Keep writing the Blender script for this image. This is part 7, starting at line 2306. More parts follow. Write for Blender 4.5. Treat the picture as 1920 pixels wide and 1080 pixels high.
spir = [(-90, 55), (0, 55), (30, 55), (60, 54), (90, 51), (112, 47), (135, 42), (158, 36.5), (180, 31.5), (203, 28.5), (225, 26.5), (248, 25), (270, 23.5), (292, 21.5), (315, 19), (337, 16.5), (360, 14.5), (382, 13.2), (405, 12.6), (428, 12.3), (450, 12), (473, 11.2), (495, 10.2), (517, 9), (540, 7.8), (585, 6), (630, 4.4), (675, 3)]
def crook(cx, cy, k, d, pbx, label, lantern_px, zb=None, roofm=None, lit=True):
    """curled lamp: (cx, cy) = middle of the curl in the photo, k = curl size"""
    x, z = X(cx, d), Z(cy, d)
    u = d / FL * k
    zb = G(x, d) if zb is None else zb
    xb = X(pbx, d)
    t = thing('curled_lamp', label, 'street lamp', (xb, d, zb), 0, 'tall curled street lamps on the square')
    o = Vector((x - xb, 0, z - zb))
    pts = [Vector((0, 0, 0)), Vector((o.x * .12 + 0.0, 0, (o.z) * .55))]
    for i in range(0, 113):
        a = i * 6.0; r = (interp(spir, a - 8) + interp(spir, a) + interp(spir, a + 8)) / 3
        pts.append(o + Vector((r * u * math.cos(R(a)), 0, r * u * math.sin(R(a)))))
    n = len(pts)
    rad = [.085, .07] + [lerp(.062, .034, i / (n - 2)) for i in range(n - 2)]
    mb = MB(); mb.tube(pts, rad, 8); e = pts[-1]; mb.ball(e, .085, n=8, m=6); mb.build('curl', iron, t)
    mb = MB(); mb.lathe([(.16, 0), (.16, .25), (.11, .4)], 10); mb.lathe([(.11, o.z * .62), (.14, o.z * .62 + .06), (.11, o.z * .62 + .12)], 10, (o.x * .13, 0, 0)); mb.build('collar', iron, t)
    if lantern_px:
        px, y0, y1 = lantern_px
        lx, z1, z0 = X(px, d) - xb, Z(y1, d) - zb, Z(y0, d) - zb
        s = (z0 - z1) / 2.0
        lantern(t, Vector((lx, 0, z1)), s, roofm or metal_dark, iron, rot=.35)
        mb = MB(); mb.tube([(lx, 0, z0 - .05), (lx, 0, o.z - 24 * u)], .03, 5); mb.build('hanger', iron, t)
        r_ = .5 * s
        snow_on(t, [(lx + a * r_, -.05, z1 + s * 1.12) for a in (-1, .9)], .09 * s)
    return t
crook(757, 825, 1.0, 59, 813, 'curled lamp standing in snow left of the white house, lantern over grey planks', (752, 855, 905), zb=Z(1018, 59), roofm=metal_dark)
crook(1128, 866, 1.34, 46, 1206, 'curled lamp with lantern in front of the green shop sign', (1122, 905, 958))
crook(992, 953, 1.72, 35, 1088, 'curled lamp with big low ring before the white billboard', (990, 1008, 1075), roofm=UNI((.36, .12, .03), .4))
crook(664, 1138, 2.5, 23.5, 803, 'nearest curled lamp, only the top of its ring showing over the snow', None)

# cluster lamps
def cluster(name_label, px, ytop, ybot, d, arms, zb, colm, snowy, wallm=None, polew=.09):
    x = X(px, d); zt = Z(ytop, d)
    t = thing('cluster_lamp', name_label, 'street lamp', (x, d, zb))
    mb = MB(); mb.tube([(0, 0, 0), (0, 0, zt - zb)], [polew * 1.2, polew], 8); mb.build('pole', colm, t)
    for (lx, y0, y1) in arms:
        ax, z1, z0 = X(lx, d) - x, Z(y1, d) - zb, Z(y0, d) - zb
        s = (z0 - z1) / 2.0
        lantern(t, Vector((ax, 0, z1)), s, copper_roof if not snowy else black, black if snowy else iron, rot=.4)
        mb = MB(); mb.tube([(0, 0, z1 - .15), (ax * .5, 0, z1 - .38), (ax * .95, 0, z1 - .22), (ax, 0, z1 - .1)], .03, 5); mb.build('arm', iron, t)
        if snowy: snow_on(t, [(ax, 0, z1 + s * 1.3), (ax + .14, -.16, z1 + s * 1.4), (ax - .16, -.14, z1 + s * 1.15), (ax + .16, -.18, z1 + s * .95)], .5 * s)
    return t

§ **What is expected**
Copy out the material above in its entirety. Every detail must match.

§ **Answer to the task**
Keep writing the Blender script for this image. This is part 7, starting at line 2306. More parts follow. Write for Blender 4.5. Treat the picture as 1920 pixels wide and 1080 pixels high.
spir = [(-90, 55), (0, 55), (30, 55), (60, 54), (90, 51), (112, 47), (135, 42), (158, 36.5), (180, 31.5), (203, 28.5), (225, 26.5), (248, 25), (270, 23.5), (292, 21.5), (315, 19), (337, 16.5), (360, 14.5), (382, 13.2), (405, 12.6), (428, 12.3), (450, 12), (473, 11.2), (495, 10.2), (517, 9), (540, 7.8), (585, 6), (630, 4.4), (675, 3)]
def crook(cx, cy, k, d, pbx, label, lantern_px, zb=None, roofm=None, lit=True):
    """curled lamp: (cx, cy) = middle of the curl in the photo, k = curl size"""
    x, z = X(cx, d), Z(cy, d)
    u = d / FL * k
    zb = G(x, d) if zb is None else zb
    xb = X(pbx, d)
    t = thing('curled_lamp', label, 'street lamp', (xb, d, zb), 0, 'tall curled street lamps on the square')
    o = Vector((x - xb, 0, z - zb))
    pts = [Vector((0, 0, 0)), Vector((o.x * .12 + 0.0, 0, (o.z) * .55))]
    for i in range(0, 113):
        a = i * 6.0; r = (interp(spir, a - 8) + interp(spir, a) + interp(spir, a + 8)) / 3
        pts.append(o + Vector((r * u * math.cos(R(a)), 0, r * u * math.sin(R(a)))))
    n = len(pts)
    rad = [.085, .07] + [lerp(.062, .034, i / (n - 2)) for i in range(n - 2)]
    mb = MB(); mb.tube(pts, rad, 8); e = pts[-1]; mb.ball(e, .085, n=8, m=6); mb.build('curl', iron, t)
    mb = MB(); mb.lathe([(.16, 0), (.16, .25), (.11, .4)], 10); mb.lathe([(.11, o.z * .62), (.14, o.z * .62 + .06), (.11, o.z * .62 + .12)], 10, (o.x * .13, 0, 0)); mb.build('collar', iron, t)
    if lantern_px:
        px, y0, y1 = lantern_px
        lx, z1, z0 = X(px, d) - xb, Z(y1, d) - zb, Z(y0, d) - zb
        s = (z0 - z1) / 2.0
        lantern(t, Vector((lx, 0, z1)), s, roofm or metal_dark, iron, rot=.35)
        mb = MB(); mb.tube([(lx, 0, z0 - .05), (lx, 0, o.z - 24 * u)], .03, 5); mb.build('hanger', iron, t)
        r_ = .5 * s
        snow_on(t, [(lx + a * r_, -.05, z1 + s * 1.12) for a in (-1, .9)], .09 * s)
    return t
crook(757, 825, 1.0, 59, 813, 'curled lamp standing in snow left of the white house, lantern over grey planks', (752, 855, 905), zb=Z(1018, 59), roofm=metal_dark)
crook(1128, 866, 1.34, 46, 1206, 'curled lamp with lantern in front of the green shop sign', (1122, 905, 958))
crook(992, 953, 1.72, 35, 1088, 'curled lamp with big low ring before the white billboard', (990, 1008, 1075), roofm=UNI((.36, .12, .03), .4))
crook(664, 1138, 2.5, 23.5, 803, 'nearest curled lamp, only the top of its ring showing over the snow', None)

# cluster lamps
def cluster(name_label, px, ytop, ybot, d, arms, zb, colm, snowy, wallm=None, polew=.09):
    x = X(px, d); zt = Z(ytop, d)
    t = thing('cluster_lamp', name_label, 'street lamp', (x, d, zb))
    mb = MB(); mb.tube([(0, 0, 0), (0, 0, zt - zb)], [polew * 1.2, polew], 8); mb.build('pole', colm, t)
    for (lx, y0, y1) in arms:
        ax, z1, z0 = X(lx, d) - x, Z(y1, d) - zb, Z(y0, d) - zb
        s = (z0 - z1) / 2.0
        lantern(t, Vector((ax, 0, z1)), s, copper_roof if not snowy else black, black if snowy else iron, rot=.4)
        mb = MB(); mb.tube([(0, 0, z1 - .15), (ax * .5, 0, z1 - .38), (ax * .95, 0, z1 - .22), (ax, 0, z1 - .1)], .03, 5); mb.build('arm', iron, t)
        if snowy: snow_on(t, [(ax, 0, z1 + s * 1.3), (ax + .14, -.16, z1 + s * 1.4), (ax - .16, -.14, z1 + s * 1.15), (ax + .16, -.18, z1 + s * .95)], .5 * s)
    return t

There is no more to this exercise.